## [Task details]
Write out the full listing again, exactly as it stands.

## [Collected material]
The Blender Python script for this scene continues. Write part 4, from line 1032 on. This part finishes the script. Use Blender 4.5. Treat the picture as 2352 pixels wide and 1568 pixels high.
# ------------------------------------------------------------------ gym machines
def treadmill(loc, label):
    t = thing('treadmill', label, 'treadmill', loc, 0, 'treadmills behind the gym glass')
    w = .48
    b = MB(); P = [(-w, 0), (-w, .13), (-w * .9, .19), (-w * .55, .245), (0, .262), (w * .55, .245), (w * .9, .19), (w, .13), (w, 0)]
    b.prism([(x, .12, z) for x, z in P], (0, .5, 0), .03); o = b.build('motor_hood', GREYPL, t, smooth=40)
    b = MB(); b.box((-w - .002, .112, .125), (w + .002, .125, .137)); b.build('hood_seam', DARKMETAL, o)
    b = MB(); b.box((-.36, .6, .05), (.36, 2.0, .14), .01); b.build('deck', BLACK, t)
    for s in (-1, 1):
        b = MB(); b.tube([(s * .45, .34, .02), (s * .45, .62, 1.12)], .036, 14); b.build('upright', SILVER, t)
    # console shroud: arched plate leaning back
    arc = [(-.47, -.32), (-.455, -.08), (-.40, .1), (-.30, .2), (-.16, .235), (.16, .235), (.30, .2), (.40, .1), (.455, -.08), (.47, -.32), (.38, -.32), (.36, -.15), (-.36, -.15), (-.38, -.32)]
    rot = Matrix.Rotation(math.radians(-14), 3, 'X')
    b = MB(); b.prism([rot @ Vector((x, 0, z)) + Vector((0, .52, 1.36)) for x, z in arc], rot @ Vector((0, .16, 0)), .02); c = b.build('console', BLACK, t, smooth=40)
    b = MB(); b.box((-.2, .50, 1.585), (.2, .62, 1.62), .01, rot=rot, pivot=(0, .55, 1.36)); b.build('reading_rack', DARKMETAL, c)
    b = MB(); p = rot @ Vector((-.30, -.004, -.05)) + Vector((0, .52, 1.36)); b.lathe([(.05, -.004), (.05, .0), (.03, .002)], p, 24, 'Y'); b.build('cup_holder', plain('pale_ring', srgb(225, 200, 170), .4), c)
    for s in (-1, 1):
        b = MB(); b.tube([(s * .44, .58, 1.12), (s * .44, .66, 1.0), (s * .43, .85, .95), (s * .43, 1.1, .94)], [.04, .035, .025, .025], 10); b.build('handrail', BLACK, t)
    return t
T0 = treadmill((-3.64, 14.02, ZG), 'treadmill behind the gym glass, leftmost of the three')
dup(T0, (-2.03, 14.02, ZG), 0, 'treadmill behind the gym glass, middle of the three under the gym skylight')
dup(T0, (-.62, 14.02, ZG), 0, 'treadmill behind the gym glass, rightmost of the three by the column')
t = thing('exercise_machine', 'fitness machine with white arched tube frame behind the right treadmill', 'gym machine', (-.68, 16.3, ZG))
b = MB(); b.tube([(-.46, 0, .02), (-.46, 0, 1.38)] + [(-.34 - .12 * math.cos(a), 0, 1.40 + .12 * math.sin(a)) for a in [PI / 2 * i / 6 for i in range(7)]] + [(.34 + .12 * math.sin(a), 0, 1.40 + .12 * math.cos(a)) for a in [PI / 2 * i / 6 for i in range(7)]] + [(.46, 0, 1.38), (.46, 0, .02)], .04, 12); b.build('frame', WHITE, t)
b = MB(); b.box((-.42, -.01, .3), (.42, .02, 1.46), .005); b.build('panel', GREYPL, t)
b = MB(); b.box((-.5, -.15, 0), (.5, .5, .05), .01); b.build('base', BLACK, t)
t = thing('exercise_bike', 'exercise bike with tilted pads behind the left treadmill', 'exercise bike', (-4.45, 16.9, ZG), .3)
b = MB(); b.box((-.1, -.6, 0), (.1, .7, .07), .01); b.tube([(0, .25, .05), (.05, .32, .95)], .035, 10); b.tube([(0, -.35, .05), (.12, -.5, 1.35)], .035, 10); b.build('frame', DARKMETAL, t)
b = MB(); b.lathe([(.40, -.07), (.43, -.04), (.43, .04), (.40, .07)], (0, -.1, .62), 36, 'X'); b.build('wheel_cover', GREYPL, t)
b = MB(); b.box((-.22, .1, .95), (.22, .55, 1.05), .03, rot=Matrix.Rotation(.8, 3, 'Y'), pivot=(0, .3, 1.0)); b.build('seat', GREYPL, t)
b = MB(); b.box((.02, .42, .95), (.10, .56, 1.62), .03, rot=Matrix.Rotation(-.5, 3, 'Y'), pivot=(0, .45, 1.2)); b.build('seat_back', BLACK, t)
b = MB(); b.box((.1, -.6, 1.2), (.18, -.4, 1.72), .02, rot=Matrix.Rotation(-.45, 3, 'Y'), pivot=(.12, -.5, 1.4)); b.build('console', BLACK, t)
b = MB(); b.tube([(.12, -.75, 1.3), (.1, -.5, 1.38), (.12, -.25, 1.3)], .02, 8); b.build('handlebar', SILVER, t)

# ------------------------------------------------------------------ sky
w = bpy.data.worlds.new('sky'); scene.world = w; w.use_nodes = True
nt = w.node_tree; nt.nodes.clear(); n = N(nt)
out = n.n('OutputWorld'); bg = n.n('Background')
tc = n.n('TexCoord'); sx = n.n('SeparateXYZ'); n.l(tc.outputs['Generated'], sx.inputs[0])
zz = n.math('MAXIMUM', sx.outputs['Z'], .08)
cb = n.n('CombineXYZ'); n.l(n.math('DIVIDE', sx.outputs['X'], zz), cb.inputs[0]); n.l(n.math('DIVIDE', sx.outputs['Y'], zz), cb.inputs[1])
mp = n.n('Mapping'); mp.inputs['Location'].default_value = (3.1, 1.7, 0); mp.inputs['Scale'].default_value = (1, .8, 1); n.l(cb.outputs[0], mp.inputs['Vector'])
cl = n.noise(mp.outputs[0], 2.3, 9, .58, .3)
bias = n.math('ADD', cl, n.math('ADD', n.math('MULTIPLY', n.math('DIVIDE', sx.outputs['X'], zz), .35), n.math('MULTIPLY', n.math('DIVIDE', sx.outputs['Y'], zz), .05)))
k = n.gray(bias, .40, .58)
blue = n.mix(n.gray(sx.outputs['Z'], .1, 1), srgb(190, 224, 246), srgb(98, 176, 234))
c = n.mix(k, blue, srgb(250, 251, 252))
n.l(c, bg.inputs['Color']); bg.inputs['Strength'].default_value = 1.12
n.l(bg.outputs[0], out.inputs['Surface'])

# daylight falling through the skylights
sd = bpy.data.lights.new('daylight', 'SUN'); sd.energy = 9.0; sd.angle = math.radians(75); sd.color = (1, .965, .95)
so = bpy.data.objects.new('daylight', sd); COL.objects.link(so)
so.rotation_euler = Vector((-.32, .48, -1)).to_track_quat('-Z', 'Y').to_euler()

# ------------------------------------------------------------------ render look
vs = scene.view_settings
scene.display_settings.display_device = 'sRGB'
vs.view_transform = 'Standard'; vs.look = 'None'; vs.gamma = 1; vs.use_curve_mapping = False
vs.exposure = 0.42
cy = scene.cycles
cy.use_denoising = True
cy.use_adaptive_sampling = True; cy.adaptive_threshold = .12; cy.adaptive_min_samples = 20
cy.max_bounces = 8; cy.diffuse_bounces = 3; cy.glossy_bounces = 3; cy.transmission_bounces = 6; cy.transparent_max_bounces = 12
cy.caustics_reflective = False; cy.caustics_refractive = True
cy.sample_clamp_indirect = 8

## [Solution to the problem]
The Blender Python script for this scene continues. Write part 4, from line 1032 on. This part finishes the script. Use Blender 4.5. Treat the picture as 2352 pixels wide and 1568 pixels high.
# ------------------------------------------------------------------ gym machines
def treadmill(loc, label):
    t = thing('treadmill', label, 'treadmill', loc, 0, 'treadmills behind the gym glass')
    w = .48
    b = MB(); P = [(-w, 0), (-w, .13), (-w * .9, .19), (-w * .55, .245), (0, .262), (w * .55, .245), (w * .9, .19), (w, .13), (w, 0)]
    b.prism([(x, .12, z) for x, z in P], (0, .5, 0), .03); o = b.build('motor_hood', GREYPL, t, smooth=40)
    b = MB(); b.box((-w - .002, .112, .125), (w + .002, .125, .137)); b.build('hood_seam', DARKMETAL, o)
    b = MB(); b.box((-.36, .6, .05), (.36, 2.0, .14), .01); b.build('deck', BLACK, t)
    for s in (-1, 1):
        b = MB(); b.tube([(s * .45, .34, .02), (s * .45, .62, 1.12)], .036, 14); b.build('upright', SILVER, t)
    # console shroud: arched plate leaning back
    arc = [(-.47, -.32), (-.455, -.08), (-.40, .1), (-.30, .2), (-.16, .235), (.16, .235), (.30, .2), (.40, .1), (.455, -.08), (.47, -.32), (.38, -.32), (.36, -.15), (-.36, -.15), (-.38, -.32)]
    rot = Matrix.Rotation(math.radians(-14), 3, 'X')
    b = MB(); b.prism([rot @ Vector((x, 0, z)) + Vector((0, .52, 1.36)) for x, z in arc], rot @ Vector((0, .16, 0)), .02); c = b.build('console', BLACK, t, smooth=40)
    b = MB(); b.box((-.2, .50, 1.585), (.2, .62, 1.62), .01, rot=rot, pivot=(0, .55, 1.36)); b.build('reading_rack', DARKMETAL, c)
    b = MB(); p = rot @ Vector((-.30, -.004, -.05)) + Vector((0, .52, 1.36)); b.lathe([(.05, -.004), (.05, .0), (.03, .002)], p, 24, 'Y'); b.build('cup_holder', plain('pale_ring', srgb(225, 200, 170), .4), c)
    for s in (-1, 1):
        b = MB(); b.tube([(s * .44, .58, 1.12), (s * .44, .66, 1.0), (s * .43, .85, .95), (s * .43, 1.1, .94)], [.04, .035, .025, .025], 10); b.build('handrail', BLACK, t)
    return t
T0 = treadmill((-3.64, 14.02, ZG), 'treadmill behind the gym glass, leftmost of the three')
dup(T0, (-2.03, 14.02, ZG), 0, 'treadmill behind the gym glass, middle of the three under the gym skylight')
dup(T0, (-.62, 14.02, ZG), 0, 'treadmill behind the gym glass, rightmost of the three by the column')
t = thing('exercise_machine', 'fitness machine with white arched tube frame behind the right treadmill', 'gym machine', (-.68, 16.3, ZG))
b = MB(); b.tube([(-.46, 0, .02), (-.46, 0, 1.38)] + [(-.34 - .12 * math.cos(a), 0, 1.40 + .12 * math.sin(a)) for a in [PI / 2 * i / 6 for i in range(7)]] + [(.34 + .12 * math.sin(a), 0, 1.40 + .12 * math.cos(a)) for a in [PI / 2 * i / 6 for i in range(7)]] + [(.46, 0, 1.38), (.46, 0, .02)], .04, 12); b.build('frame', WHITE, t)
b = MB(); b.box((-.42, -.01, .3), (.42, .02, 1.46), .005); b.build('panel', GREYPL, t)
b = MB(); b.box((-.5, -.15, 0), (.5, .5, .05), .01); b.build('base', BLACK, t)
t = thing('exercise_bike', 'exercise bike with tilted pads behind the left treadmill', 'exercise bike', (-4.45, 16.9, ZG), .3)
b = MB(); b.box((-.1, -.6, 0), (.1, .7, .07), .01); b.tube([(0, .25, .05), (.05, .32, .95)], .035, 10); b.tube([(0, -.35, .05), (.12, -.5, 1.35)], .035, 10); b.build('frame', DARKMETAL, t)
b = MB(); b.lathe([(.40, -.07), (.43, -.04), (.43, .04), (.40, .07)], (0, -.1, .62), 36, 'X'); b.build('wheel_cover', GREYPL, t)
b = MB(); b.box((-.22, .1, .95), (.22, .55, 1.05), .03, rot=Matrix.Rotation(.8, 3, 'Y'), pivot=(0, .3, 1.0)); b.build('seat', GREYPL, t)
b = MB(); b.box((.02, .42, .95), (.10, .56, 1.62), .03, rot=Matrix.Rotation(-.5, 3, 'Y'), pivot=(0, .45, 1.2)); b.build('seat_back', BLACK, t)
b = MB(); b.box((.1, -.6, 1.2), (.18, -.4, 1.72), .02, rot=Matrix.Rotation(-.45, 3, 'Y'), pivot=(.12, -.5, 1.4)); b.build('console', BLACK, t)
b = MB(); b.tube([(.12, -.75, 1.3), (.1, -.5, 1.38), (.12, -.25, 1.3)], .02, 8); b.build('handlebar', SILVER, t)

# ------------------------------------------------------------------ sky
w = bpy.data.worlds.new('sky'); scene.world = w; w.use_nodes = True
nt = w.node_tree; nt.nodes.clear(); n = N(nt)
out = n.n('OutputWorld'); bg = n.n('Background')
tc = n.n('TexCoord'); sx = n.n('SeparateXYZ'); n.l(tc.outputs['Generated'], sx.inputs[0])
zz = n.math('MAXIMUM', sx.outputs['Z'], .08)
cb = n.n('CombineXYZ'); n.l(n.math('DIVIDE', sx.outputs['X'], zz), cb.inputs[0]); n.l(n.math('DIVIDE', sx.outputs['Y'], zz), cb.inputs[1])
mp = n.n('Mapping'); mp.inputs['Location'].default_value = (3.1, 1.7, 0); mp.inputs['Scale'].default_value = (1, .8, 1); n.l(cb.outputs[0], mp.inputs['Vector'])
cl = n.noise(mp.outputs[0], 2.3, 9, .58, .3)
bias = n.math('ADD', cl, n.math('ADD', n.math('MULTIPLY', n.math('DIVIDE', sx.outputs['X'], zz), .35), n.math('MULTIPLY', n.math('DIVIDE', sx.outputs['Y'], zz), .05)))
k = n.gray(bias, .40, .58)
blue = n.mix(n.gray(sx.outputs['Z'], .1, 1), srgb(190, 224, 246), srgb(98, 176, 234))
c = n.mix(k, blue, srgb(250, 251, 252))
n.l(c, bg.inputs['Color']); bg.inputs['Strength'].default_value = 1.12
n.l(bg.outputs[0], out.inputs['Surface'])

# daylight falling through the skylights
sd = bpy.data.lights.new('daylight', 'SUN'); sd.energy = 9.0; sd.angle = math.radians(75); sd.color = (1, .965, .95)
so = bpy.data.objects.new('daylight', sd); COL.objects.link(so)
so.rotation_euler = Vector((-.32, .48, -1)).to_track_quat('-Z', 'Y').to_euler()

# ------------------------------------------------------------------ render look
vs = scene.view_settings
scene.display_settings.display_device = 'sRGB'
vs.view_transform = 'Standard'; vs.look = 'None'; vs.gamma = 1; vs.use_curve_mapping = False
vs.exposure = 0.42
cy = scene.cycles
cy.use_denoising = True
cy.use_adaptive_sampling = True; cy.adaptive_threshold = .12; cy.adaptive_min_samples = 20
cy.max_bounces = 8; cy.diffuse_bounces = 3; cy.glossy_bounces = 3; cy.transmission_bounces = 6; cy.transparent_max_bounces = 12
cy.caustics_reflective = False; cy.caustics_refractive = True
cy.sample_clamp_indirect = 8